A UW-Madison African Studies professor was charged Wednesday with lewd and lascivious behavior for allegedly exposing himself last month to a student near campus, who, it turned out, had taken one of his classes.
Kennedy A. Waliaula, 47, of Madison, an assistant professor of African languages and literature, was charged with the misdemeanor for allegedly exposing his genitals to the woman as he walked past her on North Charter Street mid-afternoon on July 10, according to a criminal complaint filed in Dane County Circuit Court.
When police located Waliaula about two hours after the student reported the incident, he first said he discovered after seeing the student’s shocked expression that his zipper was down.

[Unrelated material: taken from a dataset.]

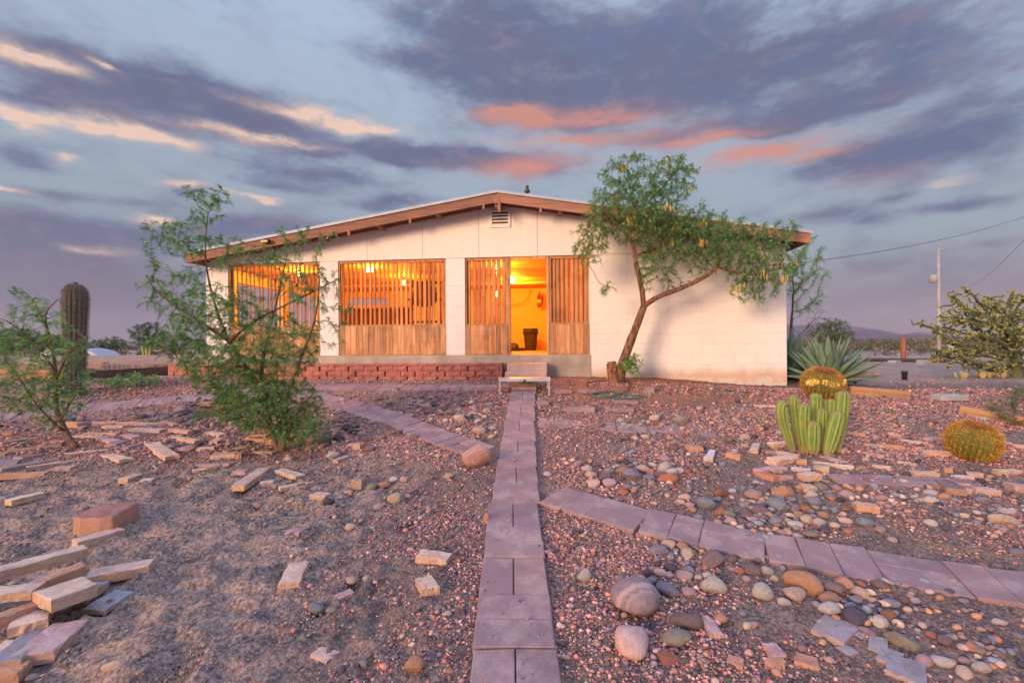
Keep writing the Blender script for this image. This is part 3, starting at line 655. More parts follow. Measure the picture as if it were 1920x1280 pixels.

But he later admitted that he opened his pants himself so that he could expose himself to women and that he had exposed himself to about five women, the complaint states.
Waliaula admitted to police that he has a problem exposing himself in public, according to the complaint.
Waliaula was placed on paid leave after his arrest, UW-Madison spokesman Dennis Chaptman said.

 

More recently:

The University of Wisconsin-La Crosse has canceled the summer school contract of a professor charged with sexually assaulting a minor . . .
Paul Miller, 47, of La Crosse and has agreed to remain off campus until the case is resolved.
Miller was charged [in July 2015] with second-degree sexual assault of a child younger than 16. The incident occurred June 13, when several children were staying overnight at Miller’s residence in preparation for a birthday party the next day, the complaint states.
According to a La Crosse Police Department report, a 14-year-old girl told investigators that Miller slept in the same bed as her, as well as kissed, fondled and performed oral sex on her.

Neither of these men were Women’s Studies professors, who are paid to expose students to indecent ideas and assault their minds.